For instance, France and Canada ultimately saved themselves considerable
hassle (and money) by refusing to blindly follow the US into Iraq. Meanwhile,
critics assumed that when the UK did the previously unthinkable and broke away
from the European Union in the interests of regaining full sovereignty over its
own decision-making, it would quickly wither away.
The arguments often used on these countries by opponents of their independence
is that they simply aren’t enough unto themselves. These nations are treated
like trophy wives who can’t survive without their husband’s protection. France
needs the EU, without which it would be steamrolled by the US, according to
conventional wisdom. Canada needs the US, and particularly its military might,
for fear of being targeted by pretty much any imaginary global baddie who might
want to have a go.
As the UK has already shown post-Brexit, leaving a dependent relationship can
allow you to date around, play one suitor off the other, all while enjoying your
new-found freedom.
Until now, every French president elected this century has attempted to convince
voters that they’d restore their once-cherished way of life. And every one of
them has not only failed, but has presided over an overt decline. None has truly
had the courage to take the more drastic measures needed to restore the kind of
economic and political independence and national freedom of choice that would
even have the chance to trickle down to the average citizen.
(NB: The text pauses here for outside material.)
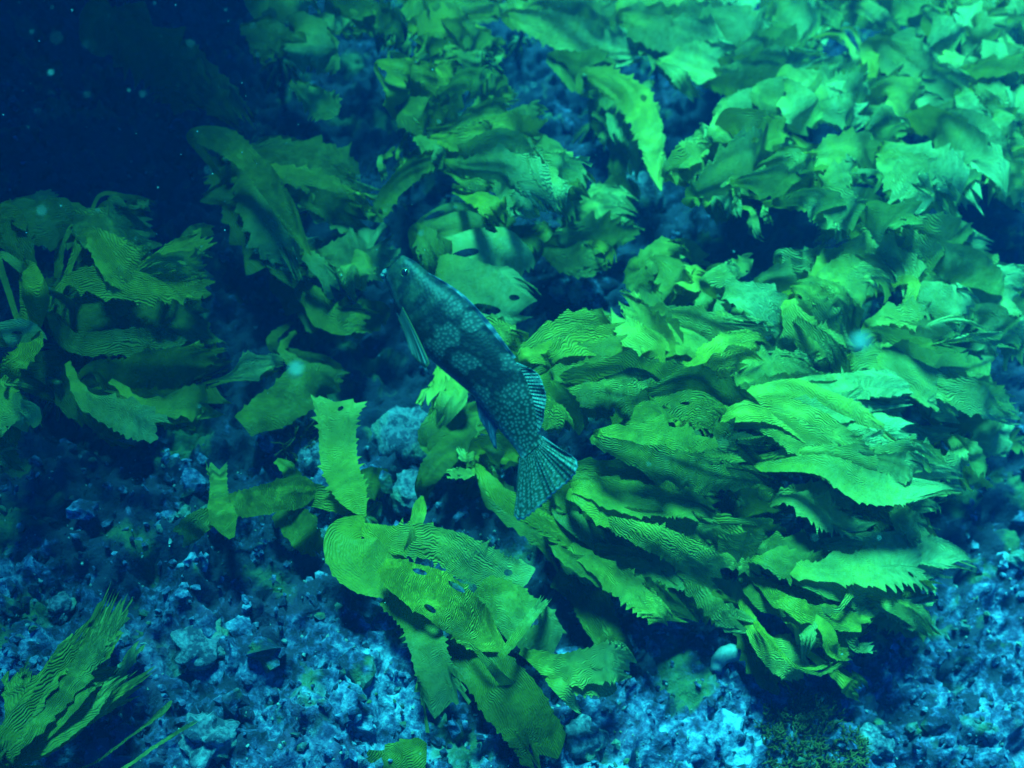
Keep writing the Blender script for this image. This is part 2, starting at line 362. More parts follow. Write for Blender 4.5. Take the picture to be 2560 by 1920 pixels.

Into this breach has stepped 63-year-old former political commentator Eric
Zemmour – a different kind of presidential contender, running second to
incumbent Emmanuel Macron in some early polls – who has spent a career thinking
about the broad strokes of his campaign platform, all of which point to greater
French independence.
Zemmour referred to France at his candidacy announcement as the “country of
the Concorde and nuclear power plants, which invented the cinema and the
automobile, this country that you seek everywhere with despair, of which your
children have nostalgia without even having known it, this country that you
cherish, and which is disappearing.”
A few days later, at a massive campaign launch rally on December 5 which seemed
to be teeming with young college-aged people, the crowd cheered at each
statement as Zemmour promised that, if elected, he’d reduce the difference
between gross and net salaries, and “massively reduce production taxes for all
companies,” in the interests of France once again becoming a “global industrial
power” to create jobs and spark innovation. He promised to put major questions
of national importance to voters directly via referenda, and pull France out of
NATO.
“We are France,” Zemmour said. “We are not the vassals of the United States, of
NATO, of the European Union.” He added that France should “talk to all
countries, the US, China, Russia, but also be skeptical of all, since
geopolitics is never a long, quiet river.”
This isn’t incremental change that the former editorialist is laying out. It’s
revolutionary change back to the era where France enjoyed independence and
prosperity under President Charles de Gaulle, whose blueprint Zemmour seems to
want to follow. Some critics are saying that the world has changed too much for
Zemmour’s ideas, that he’s living in the past and his ambitions are useless
anachronisms. But it’s a bit like buying a lottery ticket, in that French voters
can never hope to win if they can’t find the courage to even take a chance.